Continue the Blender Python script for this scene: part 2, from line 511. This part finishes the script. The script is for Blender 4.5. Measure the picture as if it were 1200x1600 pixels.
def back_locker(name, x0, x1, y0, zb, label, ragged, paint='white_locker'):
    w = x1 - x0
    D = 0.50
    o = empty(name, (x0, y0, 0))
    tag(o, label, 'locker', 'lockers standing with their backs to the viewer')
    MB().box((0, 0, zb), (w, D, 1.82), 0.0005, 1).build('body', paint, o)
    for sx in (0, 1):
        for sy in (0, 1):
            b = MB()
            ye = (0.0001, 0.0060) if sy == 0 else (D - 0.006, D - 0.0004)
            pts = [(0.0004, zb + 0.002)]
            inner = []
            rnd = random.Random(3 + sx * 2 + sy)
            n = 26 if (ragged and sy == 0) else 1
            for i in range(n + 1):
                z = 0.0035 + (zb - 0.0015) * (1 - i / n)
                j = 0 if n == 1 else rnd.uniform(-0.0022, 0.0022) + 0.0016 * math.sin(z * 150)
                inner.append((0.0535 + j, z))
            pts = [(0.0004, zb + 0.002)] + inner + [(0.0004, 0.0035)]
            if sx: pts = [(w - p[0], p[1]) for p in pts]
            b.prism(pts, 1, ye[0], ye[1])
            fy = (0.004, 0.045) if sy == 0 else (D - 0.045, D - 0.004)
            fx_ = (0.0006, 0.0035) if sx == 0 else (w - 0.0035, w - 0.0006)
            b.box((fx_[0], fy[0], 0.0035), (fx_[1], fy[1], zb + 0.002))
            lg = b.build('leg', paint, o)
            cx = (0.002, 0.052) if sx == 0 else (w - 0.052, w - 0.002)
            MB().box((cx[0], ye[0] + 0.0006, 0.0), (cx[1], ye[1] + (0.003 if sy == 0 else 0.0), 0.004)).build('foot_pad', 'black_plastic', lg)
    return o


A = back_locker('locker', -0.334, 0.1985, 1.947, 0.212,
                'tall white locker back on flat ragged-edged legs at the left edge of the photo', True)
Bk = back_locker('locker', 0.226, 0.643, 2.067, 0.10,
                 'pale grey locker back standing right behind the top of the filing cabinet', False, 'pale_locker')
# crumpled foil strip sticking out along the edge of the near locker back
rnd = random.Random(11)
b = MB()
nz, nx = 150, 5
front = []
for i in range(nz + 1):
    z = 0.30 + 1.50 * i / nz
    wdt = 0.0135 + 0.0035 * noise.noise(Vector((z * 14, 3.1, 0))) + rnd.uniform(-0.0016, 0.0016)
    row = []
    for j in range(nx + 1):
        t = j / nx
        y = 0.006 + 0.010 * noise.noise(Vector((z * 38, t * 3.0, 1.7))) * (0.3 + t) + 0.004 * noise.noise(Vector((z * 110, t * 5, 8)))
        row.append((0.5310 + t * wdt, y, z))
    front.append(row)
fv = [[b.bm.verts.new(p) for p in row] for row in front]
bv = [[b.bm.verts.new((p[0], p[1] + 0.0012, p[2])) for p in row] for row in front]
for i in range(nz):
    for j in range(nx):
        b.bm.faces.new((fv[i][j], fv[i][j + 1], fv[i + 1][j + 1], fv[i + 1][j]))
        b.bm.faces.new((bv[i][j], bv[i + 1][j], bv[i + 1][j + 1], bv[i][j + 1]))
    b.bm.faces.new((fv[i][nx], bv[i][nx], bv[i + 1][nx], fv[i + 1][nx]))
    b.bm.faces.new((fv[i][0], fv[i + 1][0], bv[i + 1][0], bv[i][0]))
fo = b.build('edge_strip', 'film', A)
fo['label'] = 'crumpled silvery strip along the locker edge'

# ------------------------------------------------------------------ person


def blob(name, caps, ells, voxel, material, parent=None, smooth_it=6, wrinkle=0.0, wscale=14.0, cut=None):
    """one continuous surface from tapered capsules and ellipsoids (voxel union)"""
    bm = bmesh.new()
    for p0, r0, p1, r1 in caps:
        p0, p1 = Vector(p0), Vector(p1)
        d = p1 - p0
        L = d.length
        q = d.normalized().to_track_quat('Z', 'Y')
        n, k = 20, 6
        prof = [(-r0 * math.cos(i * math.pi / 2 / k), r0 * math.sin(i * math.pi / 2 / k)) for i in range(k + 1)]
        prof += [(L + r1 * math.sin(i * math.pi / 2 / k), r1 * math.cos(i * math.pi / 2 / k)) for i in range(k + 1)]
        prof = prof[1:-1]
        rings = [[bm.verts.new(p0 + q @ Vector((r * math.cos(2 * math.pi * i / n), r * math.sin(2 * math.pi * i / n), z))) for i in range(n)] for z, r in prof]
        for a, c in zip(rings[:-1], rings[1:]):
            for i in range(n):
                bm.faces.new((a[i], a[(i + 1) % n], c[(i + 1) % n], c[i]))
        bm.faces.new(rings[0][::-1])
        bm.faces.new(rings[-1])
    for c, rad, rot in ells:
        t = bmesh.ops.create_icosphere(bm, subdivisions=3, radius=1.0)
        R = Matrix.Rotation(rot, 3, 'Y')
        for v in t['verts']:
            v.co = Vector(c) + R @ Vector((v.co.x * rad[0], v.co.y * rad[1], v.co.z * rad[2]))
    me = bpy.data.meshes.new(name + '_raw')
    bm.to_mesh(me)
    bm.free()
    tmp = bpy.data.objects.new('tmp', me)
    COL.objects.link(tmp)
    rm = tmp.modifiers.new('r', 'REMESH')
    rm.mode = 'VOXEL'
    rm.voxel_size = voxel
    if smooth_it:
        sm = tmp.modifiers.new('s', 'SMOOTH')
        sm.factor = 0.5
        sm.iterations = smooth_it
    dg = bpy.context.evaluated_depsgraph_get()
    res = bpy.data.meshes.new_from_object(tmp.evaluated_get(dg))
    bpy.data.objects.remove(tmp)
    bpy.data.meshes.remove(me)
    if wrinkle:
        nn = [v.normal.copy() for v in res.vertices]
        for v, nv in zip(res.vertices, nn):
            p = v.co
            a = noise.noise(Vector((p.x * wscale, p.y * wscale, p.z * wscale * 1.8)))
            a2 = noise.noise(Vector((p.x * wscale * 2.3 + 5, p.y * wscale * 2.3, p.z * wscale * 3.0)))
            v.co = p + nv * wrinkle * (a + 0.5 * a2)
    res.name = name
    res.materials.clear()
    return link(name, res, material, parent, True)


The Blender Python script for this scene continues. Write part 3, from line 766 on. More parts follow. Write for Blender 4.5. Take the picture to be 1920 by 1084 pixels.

——

• Task requirements:
All of the data above should be transcribed exactly.

• Exercise result:
Continue the Blender Python script for this scene: part 2, from line 511. This part finishes the script. The script is for Blender 4.5. Measure the picture as if it were 1200x1600 pixels.
def back_locker(name, x0, x1, y0, zb, label, ragged, paint='white_locker'):
    w = x1 - x0
    D = 0.50
    o = empty(name, (x0, y0, 0))
    tag(o, label, 'locker', 'lockers standing with their backs to the viewer')
    MB().box((0, 0, zb), (w, D, 1.82), 0.0005, 1).build('body', paint, o)
    for sx in (0, 1):
        for sy in (0, 1):
            b = MB()
            ye = (0.0001, 0.0060) if sy == 0 else (D - 0.006, D - 0.0004)
            pts = [(0.0004, zb + 0.002)]
            inner = []
            rnd = random.Random(3 + sx * 2 + sy)
            n = 26 if (ragged and sy == 0) else 1
            for i in range(n + 1):
                z = 0.0035 + (zb - 0.0015) * (1 - i / n)
                j = 0 if n == 1 else rnd.uniform(-0.0022, 0.0022) + 0.0016 * math.sin(z * 150)
                inner.append((0.0535 + j, z))
            pts = [(0.0004, zb + 0.002)] + inner + [(0.0004, 0.0035)]
            if sx: pts = [(w - p[0], p[1]) for p in pts]
            b.prism(pts, 1, ye[0], ye[1])
            fy = (0.004, 0.045) if sy == 0 else (D - 0.045, D - 0.004)
            fx_ = (0.0006, 0.0035) if sx == 0 else (w - 0.0035, w - 0.0006)
            b.box((fx_[0], fy[0], 0.0035), (fx_[1], fy[1], zb + 0.002))
            lg = b.build('leg', paint, o)
            cx = (0.002, 0.052) if sx == 0 else (w - 0.052, w - 0.002)
            MB().box((cx[0], ye[0] + 0.0006, 0.0), (cx[1], ye[1] + (0.003 if sy == 0 else 0.0), 0.004)).build('foot_pad', 'black_plastic', lg)
    return o


A = back_locker('locker', -0.334, 0.1985, 1.947, 0.212,
                'tall white locker back on flat ragged-edged legs at the left edge of the photo', True)
Bk = back_locker('locker', 0.226, 0.643, 2.067, 0.10,
                 'pale grey locker back standing right behind the top of the filing cabinet', False, 'pale_locker')
# crumpled foil strip sticking out along the edge of the near locker back
rnd = random.Random(11)
b = MB()
nz, nx = 150, 5
front = []
for i in range(nz + 1):
    z = 0.30 + 1.50 * i / nz
    wdt = 0.0135 + 0.0035 * noise.noise(Vector((z * 14, 3.1, 0))) + rnd.uniform(-0.0016, 0.0016)
    row = []
    for j in range(nx + 1):
        t = j / nx
        y = 0.006 + 0.010 * noise.noise(Vector((z * 38, t * 3.0, 1.7))) * (0.3 + t) + 0.004 * noise.noise(Vector((z * 110, t * 5, 8)))
        row.append((0.5310 + t * wdt, y, z))
    front.append(row)
fv = [[b.bm.verts.new(p) for p in row] for row in front]
bv = [[b.bm.verts.new((p[0], p[1] + 0.0012, p[2])) for p in row] for row in front]
for i in range(nz):
    for j in range(nx):
        b.bm.faces.new((fv[i][j], fv[i][j + 1], fv[i + 1][j + 1], fv[i + 1][j]))
        b.bm.faces.new((bv[i][j], bv[i + 1][j], bv[i + 1][j + 1], bv[i][j + 1]))
    b.bm.faces.new((fv[i][nx], bv[i][nx], bv[i + 1][nx], fv[i + 1][nx]))
    b.bm.faces.new((fv[i][0], fv[i + 1][0], bv[i + 1][0], bv[i][0]))
fo = b.build('edge_strip', 'film', A)
fo['label'] = 'crumpled silvery strip along the locker edge'

# ------------------------------------------------------------------ person


def blob(name, caps, ells, voxel, material, parent=None, smooth_it=6, wrinkle=0.0, wscale=14.0, cut=None):
    """one continuous surface from tapered capsules and ellipsoids (voxel union)"""
    bm = bmesh.new()
    for p0, r0, p1, r1 in caps:
        p0, p1 = Vector(p0), Vector(p1)
        d = p1 - p0
        L = d.length
        q = d.normalized().to_track_quat('Z', 'Y')
        n, k = 20, 6
        prof = [(-r0 * math.cos(i * math.pi / 2 / k), r0 * math.sin(i * math.pi / 2 / k)) for i in range(k + 1)]
        prof += [(L + r1 * math.sin(i * math.pi / 2 / k), r1 * math.cos(i * math.pi / 2 / k)) for i in range(k + 1)]
        prof = prof[1:-1]
        rings = [[bm.verts.new(p0 + q @ Vector((r * math.cos(2 * math.pi * i / n), r * math.sin(2 * math.pi * i / n), z))) for i in range(n)] for z, r in prof]
        for a, c in zip(rings[:-1], rings[1:]):
            for i in range(n):
                bm.faces.new((a[i], a[(i + 1) % n], c[(i + 1) % n], c[i]))
        bm.faces.new(rings[0][::-1])
        bm.faces.new(rings[-1])
    for c, rad, rot in ells:
        t = bmesh.ops.create_icosphere(bm, subdivisions=3, radius=1.0)
        R = Matrix.Rotation(rot, 3, 'Y')
        for v in t['verts']:
            v.co = Vector(c) + R @ Vector((v.co.x * rad[0], v.co.y * rad[1], v.co.z * rad[2]))
    me = bpy.data.meshes.new(name + '_raw')
    bm.to_mesh(me)
    bm.free()
    tmp = bpy.data.objects.new('tmp', me)
    COL.objects.link(tmp)
    rm = tmp.modifiers.new('r', 'REMESH')
    rm.mode = 'VOXEL'
    rm.voxel_size = voxel
    if smooth_it:
        sm = tmp.modifiers.new('s', 'SMOOTH')
        sm.factor = 0.5
        sm.iterations = smooth_it
    dg = bpy.context.evaluated_depsgraph_get()
    res = bpy.data.meshes.new_from_object(tmp.evaluated_get(dg))
    bpy.data.objects.remove(tmp)
    bpy.data.meshes.remove(me)
    if wrinkle:
        nn = [v.normal.copy() for v in res.vertices]
        for v, nv in zip(res.vertices, nn):
            p = v.co
            a = noise.noise(Vector((p.x * wscale, p.y * wscale, p.z * wscale * 1.8)))
            a2 = noise.noise(Vector((p.x * wscale * 2.3 + 5, p.y * wscale * 2.3, p.z * wscale * 3.0)))
            v.co = p + nv * wrinkle * (a + 0.5 * a2)
    res.name = name
    res.materials.clear()
    return link(name, res, material, parent, True)


The Blender Python script for this scene continues. Write part 3, from line 766 on. More parts follow. Write for Blender 4.5. Take the picture to be 1920 by 1084 pixels.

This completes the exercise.